Despite the five star reviews, I found this book to be something of a disappointment.
It is well produced, the photographs (of which there could have been more) are excellent, it is a large chunk of book for a very good price on Amazon. The work it shows is of the cool, clean and very contemporary kind, and everything in totally up to the minute. There are sections on all the basics such as preparing clay, coiling, pinching, throwing etc, as well as more advanced techniques. There are several (rather short) bios of contemporay ceramists with examples of their work, and it would have been less annoying if these could have been a bit longer, or if there had been more of them. It is a book that would grace any coffee table - if that is what you want. (But this is not what the title implies).
And yet...ultimately I personally found it disappointing. Although the book is elegantly hefty, somehow there doesn't seem to be very much in it, and at the end I didn't feel satisfied. Maybe the autor tried to include so many aspects of ceramics that nothing was really covered in enough depth to be really helpful.
Although the photographs are excellent, for me the whole book gives the feeling of being rather too minimalist, too 'cool'. Probably intentionally so, given it's very contemporary nature - which I have no argument with - it does make a change from seeing the work of the same chosen few all over again, and there is certainly nothing of the twee or overly traditional in the book. The images are new, with none that I have seen in other books - which does sometimes happen.

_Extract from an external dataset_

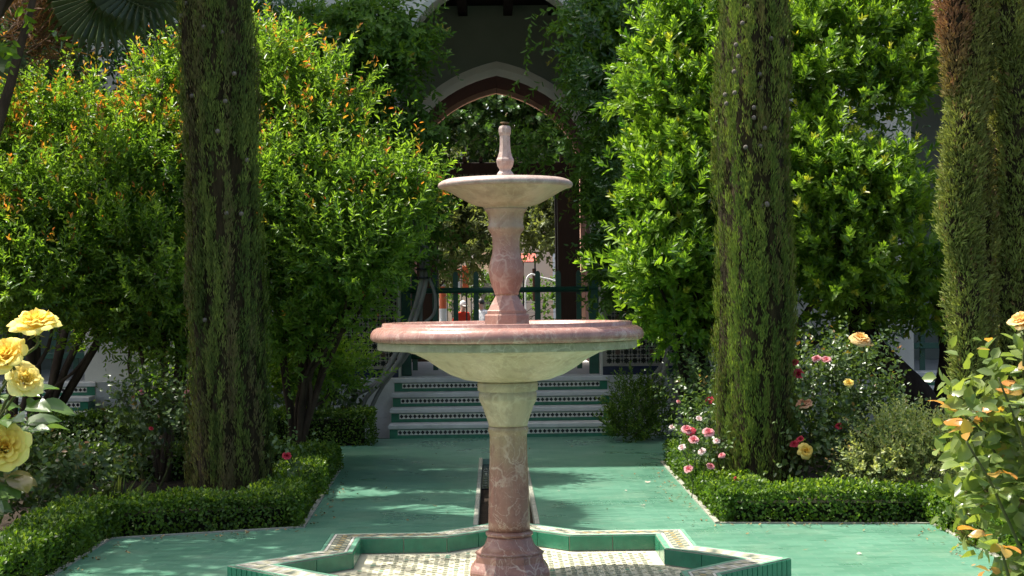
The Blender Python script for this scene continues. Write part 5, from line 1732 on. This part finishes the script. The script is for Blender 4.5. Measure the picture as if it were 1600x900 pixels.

It makes a fine looking book for the coffee table or book shelf, and there is actually quite a lot of reading in it - but is it one that I would return to over and over again for inspiration or guidance? I own other books which untimately are of more use to me technically, and still others which show the work of contemporay ceramists in more detail. It is difficult to do both at once without falling a bit short in one way or another.
There is a useful page on Ceramic Materials Conversion, showing US terms and their equivalents in the UK, which I wished could have been longer, but at least I now know some of the equivalents to their seemingly endless range of frits. For this I am grateful.
I feel mean only giving it three stars, as it is a beautifully produced book...just not very useful, and sadly does not live up to the hype.